Bisnis.com, SOLO – Kredit macet atau non performing loan (NPL) perbankan umum di Soloraya mencapai 10,26 persen pada Januari 2020 year on year (yoy).
Angka kredit macet yang tinggi ini dipicu tidak lancarnya pembayaran kredit salah satu debitur besar notabene perusahaan tekstil di Solo.
Kepala Otoritas Jasa Keuangan (OJK) Solo, Eko Yunianto mengatakan persentase kredit macet ini naik signifikan sebesar 8,17 persen jika dibandingkan dengan Januari 2019 yang hanya 2,08 persen. Bahkan, NPL ini lebih besar daripada NPL Jawa Tengah yang hanya 4,74 persen.
“Penyebabnya adalah salah satu debitur besar di bidang tekstil yang tidak lancar membayar kredit sejak September 2019 lalu. Terlebih satu debitur ini kontribusinya mencapai 30 persen terhadap total jumlah debitur yang tidak lancar lainnya. Kondisi ini sangat mempengaruhi NPL secara keseluruhan lantaran outstanding loan-nya besar,” ujarnya dalam acara Market Update Industri Soloraya, Senin (9/3/2020).
Lebih lanjut Eko menjelaskan pihaknya telah berkoordinasi dengan industri jasa keuangan dalam melakukan monitoring terhadap angka kredit bermasalah yang semakin memburuk tersebut. Menurutnya, jika kondisi ini tak segera diperbaiki, maka berdampak pada pengurangan potensi pendapatan industri jasa keuangan.
Dalam hal ini, pihaknya melakukan berbagai upaya. Akan tetapi, perbankan terkait yang memberikan pinjaman berkantor pusat di Jakarta, maka ia juga berkoordinasi dengan OJK pusat. Sayangnya, debitur besar ini berada di Solo sehingga mempengaruhi angka NPL wilayah.
Selain itu, NPL tertinggi berdasarkan wilayah di Soloraya adalah Kota Solo yang mencapai 13,54 persen. Setelah itu, Boyolali dengan kredit macet 1,89 persen, disusul Sragen 1,82 persen, Klaten 1,81 persen, Sukoharjo 1,73 persen, Karanganyar 1,63 persen, dan Wonogiri 1,58 persen.
“Meningkatnya angka NPL ini dipengaruhi oleh banyaknya debitur. Mulai dari debitur kecil, sedang, menengah, sampai besar. Industri jasa keuangan juga berupaya menyelesaikan ini,” imbuhnya.

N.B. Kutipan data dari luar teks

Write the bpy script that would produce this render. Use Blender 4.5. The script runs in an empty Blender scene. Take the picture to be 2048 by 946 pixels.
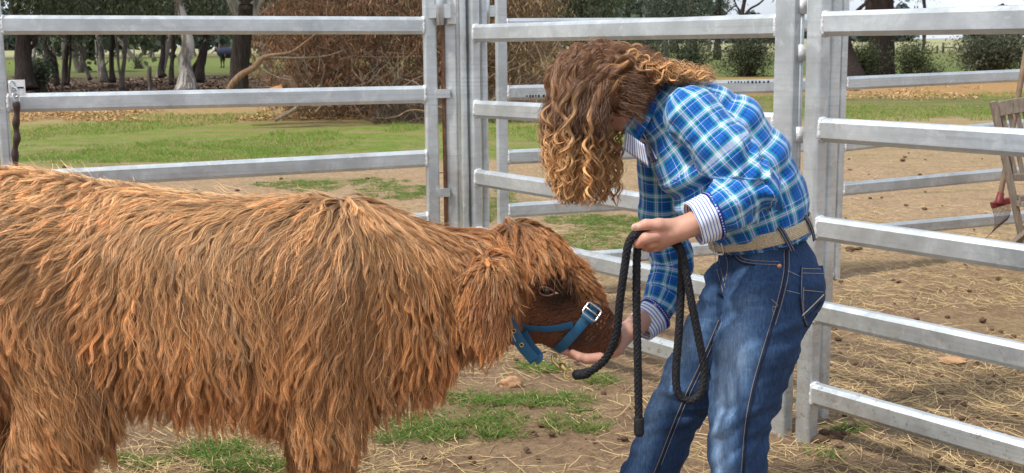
import bpy, bmesh, math, random
import numpy as np
from mathutils import Vector, Matrix
from mathutils.kdtree import KDTree

# ------------------------------------------------------------------ camera
FPX = 2400.0; PITCH = math.atan((473 - 84) / FPX); ROLL = 0.010; CAMZ = 1.5
_F = np.array([0, math.cos(PITCH), -math.sin(PITCH)])
_R0 = np.array([1., 0, 0]); _U0 = np.array([0, math.sin(PITCH), math.cos(PITCH)])
_R = _R0 * math.cos(ROLL) - _U0 * math.sin(ROLL); _U = _U0 * math.cos(ROLL) + _R0 * math.sin(ROLL)
CAM = np.array([0, 0, CAMZ])
sc = bpy.context.scene
cam_data = bpy.data.cameras.new('camera'); cam = bpy.data.objects.new('camera', cam_data)
sc.collection.objects.link(cam); sc.camera = cam
cam_data.sensor_width = 36; cam_data.sensor_fit = 'HORIZONTAL'; cam_data.lens = FPX / 2048 * 36
cam_data.clip_start = 0.05; cam_data.clip_end = 5000
M = Matrix.Identity(4)
for i in range(3):
    M[i][0] = _R[i]; M[i][1] = _U[i]; M[i][2] = -_F[i]; M[i][3] = CAM[i]
cam.matrix_world = M
cam_data.dof.use_dof = True; cam_data.dof.focus_distance = 3.7; cam_data.dof.aperture_fstop = 11
def ray(u, v): return _F + (u - 1024) / FPX * _R - (v - 473) / FPX * _U
def P(u, v, y):
    d = ray(u, v); return CAM + d * (y / d[1])
def Z(u, v, z=0.0):
    d = ray(u, v); return CAM + d * ((z - CAMZ) / d[2])

# ------------------------------------------------------------------ sky, sun, exposure
SUN_EL, SUN_AZ = 56, -122         # azimuth from +Y towards +X: the sun stands high, behind the camera to the left
wd = bpy.data.worlds.new('World'); sc.world = wd; wd.use_nodes = True
wn, wl = wd.node_tree.nodes, wd.node_tree.links
wn.clear()
w_out = wn.new('ShaderNodeOutputWorld'); w_bg = wn.new('ShaderNodeBackground')
w_sky = wn.new('ShaderNodeTexSky'); w_sky.sky_type = 'NISHITA'; w_sky.sun_disc = False
w_sky.sun_elevation = math.radians(SUN_EL)
w_sky.air_density = 1.0; w_sky.dust_density = 3.0; w_sky.ozone_density = 1.0
w_tc = wn.new('ShaderNodeTexCoord'); w_no = wn.new('ShaderNodeTexNoise'); w_no.inputs['Scale'].default_value = 3.2
w_no.inputs['Detail'].default_value = 7
w_mp = wn.new('ShaderNodeMapping'); w_mp.inputs['Scale'].default_value = (1, 1, 3.5)
w_rp = wn.new('ShaderNodeMapRange'); w_rp.inputs[1].default_value = 0.3; w_rp.inputs[2].default_value = 0.62
w_rp.inputs[3].default_value = 0.45; w_rp.inputs[4].default_value = 1.0
w_mx = wn.new('ShaderNodeMix'); w_mx.data_type = 'RGBA'; w_mx.inputs[7].default_value = (7.6, 8.2, 9.2, 1)
wl.new(w_tc.outputs['Generated'], w_mp.inputs[0]); wl.new(w_mp.outputs[0], w_no.inputs['Vector'])
wl.new(w_no.outputs['Fac'], w_rp.inputs[0]); wl.new(w_rp.outputs[0], w_mx.inputs[0])
wl.new(w_sky.outputs[0], w_mx.inputs[6]); wl.new(w_mx.outputs[2], w_bg.inputs[0])
w_bg.inputs[1].default_value = 0.105
wl.new(w_bg.outputs[0], w_out.inputs[0])
sun_d = bpy.data.lights.new('sun', 'SUN'); sun_d.energy = 3.1; sun_d.angle = math.radians(4); sun_d.color = (1, .95, .87)
sun = bpy.data.objects.new('sun', sun_d); sc.collection.objects.link(sun)
_az, _el = math.radians(SUN_AZ), math.radians(SUN_EL)
SUN_DIR = Vector((math.sin(_az) * math.cos(_el), math.cos(_az) * math.cos(_el), math.sin(_el)))
sun.rotation_euler = SUN_DIR.to_track_quat('Z', 'Y').to_euler(); sun.location = SUN_DIR * 40
w_sky.sun_rotation = _az
sc.view_settings.view_transform = 'Standard'; sc.view_settings.look = 'None'
sc.view_settings.gamma = 1; sc.view_settings.use_curve_mapping = False
sc.view_settings.exposure = 0.35
sc.cycles.use_denoising = True
try: sc.cycles.denoiser = 'OPENIMAGEDENOISE'
except Exception: pass
sc.cycles.max_bounces = 6; sc.cycles.transparent_max_bounces = 6
sc.cycles.use_adaptive_sampling = True; sc.cycles.adaptive_threshold = 0.015
try: sc.cycles_curves.subdivisions = 2
except Exception: pass

# ------------------------------------------------------------------ helpers
rng = np.random.default_rng(7); random.seed(7)
C = sc.collection
def link(name, data, parent=None, kind=None):
    o = bpy.data.objects.new(name, data); C.objects.link(o)
    if parent is not None: o.parent = parent
    if kind: o['kind'] = kind
    return o
def tag(o, label, cat, group=None, kind=None):
    o['label'] = label; o['category'] = cat
    if group: o['group'] = group
    if kind: o['kind'] = kind
    return o
def empty(name, loc, label, cat, group=None):
    o = bpy.data.objects.new(name, None); C.objects.link(o)
    o.empty_display_size = .1; o.location = loc
    bpy.context.view_layer.update()
    return tag(o, label, cat, group)
def put(o, parent):
    """parent o (built in world coordinates) keeping it where it is"""
    o.parent = parent; o.matrix_parent_inverse = Matrix.Translation(-Vector(parent.location)) if parent.type == 'EMPTY' else Matrix.Identity(4)
    return o
def mesh_obj(name, verts, faces, mat, parent=None, smooth=True, uv=None, attrs=None):
    me = bpy.data.meshes.new(name)
    V = np.asarray(verts, dtype=np.float64)
    me.from_pydata(V.tolist(), [], faces if isinstance(faces, list) else np.asarray(faces).tolist())
    if smooth: me.polygons.foreach_set('use_smooth', np.ones(len(me.polygons), dtype=bool))
    if attrs:
        for k, a in attrs.items():
            a = np.asarray(a, dtype=np.float32)
            if a.ndim == 1:
                at = me.attributes.new(k, 'FLOAT', 'POINT'); at.data.foreach_set('value', a)
            elif a.shape[1] == 3:
                at = me.attributes.new(k, 'FLOAT_VECTOR', 'POINT'); at.data.foreach_set('vector', a.ravel())
    if uv is not None:
        l = me.uv_layers.new(name='UVMap'); l.data.foreach_set('uv', np.asarray(uv, dtype=np.float32).ravel())
    me.update()
    if isinstance(mat, (list, tuple)):
        for m in mat: me.materials.append(m)
    elif mat: me.materials.append(mat)
    o = bpy.data.objects.new(name, me); C.objects.link(o)
    if parent is not None: put(o, parent)
    return o
class MB:
    def __init__(s): s.v = []; s.f = []; s.n = 0
    def add(s, v, f):
        v = np.asarray(v, dtype=float); s.v.append(v); s.f += [[i + s.n for i in q] for q in f]; s.n += len(v)
    def box(s, lo, hi, M=None):
        x0, y0, z0 = lo; x1, y1, z1 = hi
        v = np.array([[x0,y0,z0],[x1,y0,z0],[x1,y1,z0],[x0,y1,z0],[x0,y0,z1],[x1,y0,z1],[x1,y1,z1],[x0,y1,z1]], float)
        if M is not None: v = np.array([list(M @ Vector(p)) for p in v])
        s.add(v, [[0,3,2,1],[4,5,6,7],[0,1,5,4],[1,2,6,5],[2,3,7,6],[3,0,4,7]])
    def tube(s, pts, rad, n=10, cap=True, up=None):
        v, f = tube_geo(pts, rad, n, cap, up); s.add(v, f)
    def prism(s, a, b, prof, up=(0,0,1), cap=True):
        """profile prof (list of (side, up)) swept from a to b"""
        a = np.array(a, float); b = np.array(b, float); t = b - a; t /= np.linalg.norm(t)
        upv = np.array(up, float); sd = np.cross(t, upv); sd /= np.linalg.norm(sd); upv = np.cross(sd, t)
        n = len(prof); v = [a + p[0]*sd + p[1]*upv for p in prof] + [b + p[0]*sd + p[1]*upv for p in prof]
        f = [[i, (i+1) % n, n + (i+1) % n, n + i] for i in range(n)]
        if cap: f += [list(range(n))[::-1], list(range(n, 2*n))]
        s.add(v, f)
    def build(s, name, mat, parent=None, smooth=False):
        return mesh_obj(name, np.concatenate(s.v), s.f, mat, parent, smooth)
def frames(pts, up=None):
    pts = np.asarray(pts, float); T = np.gradient(pts, axis=0); T /= np.linalg.norm(T, axis=1)[:, None] + 1e-12
    u = np.array(up, float) if up is not None else (np.array([0, 0, 1.]) if abs(T[0][2]) < .9 else np.array([0, 1., 0]))
    N = []; n = np.cross(np.cross(T[0], u), T[0])
    for t in T:
        n = n - (n @ t) * t; n /= np.linalg.norm(n) + 1e-12; N.append(n.copy())
    N = np.array(N); B = np.cross(T, N); return T, N, B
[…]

Di samping itu, angka NPL 10,26 persen itu senilai Rp8,398 triliun. Solo mencatat kredit macet paling tinggi sebesar 13,54 persen atau senilai Rp8 triliun. Di sisi lain, dana pihak ketiga (DPK) perbankan umum tumbuh 7,11 persen yoy. Sedangkan kredit juga tumbuh 7,46 persen.
Sebelumnya, Kepala Kantor Perwakilan Bank Indonesia (KPw BI) Solo, Bambang Pramono, mengatakan pada 2019 penyaluran kredit di Soloraya tumbuh 9,83 persen. Menurutnya, pertumbuhan ini melambat dibandingkan periode yang sama tahun sebelumnya sebesar 11,84 persen. Hal ini dipicu perlambatan kredit modal kerja, investasi, dan konsumsi.
“Pertumbuhan DPK juga lebih lambat sehingga mendorong terjadinya LDR. Pada Januari 2020, kredit masih melambat dengan NPL yang cenderung meningkat,” jelasnya.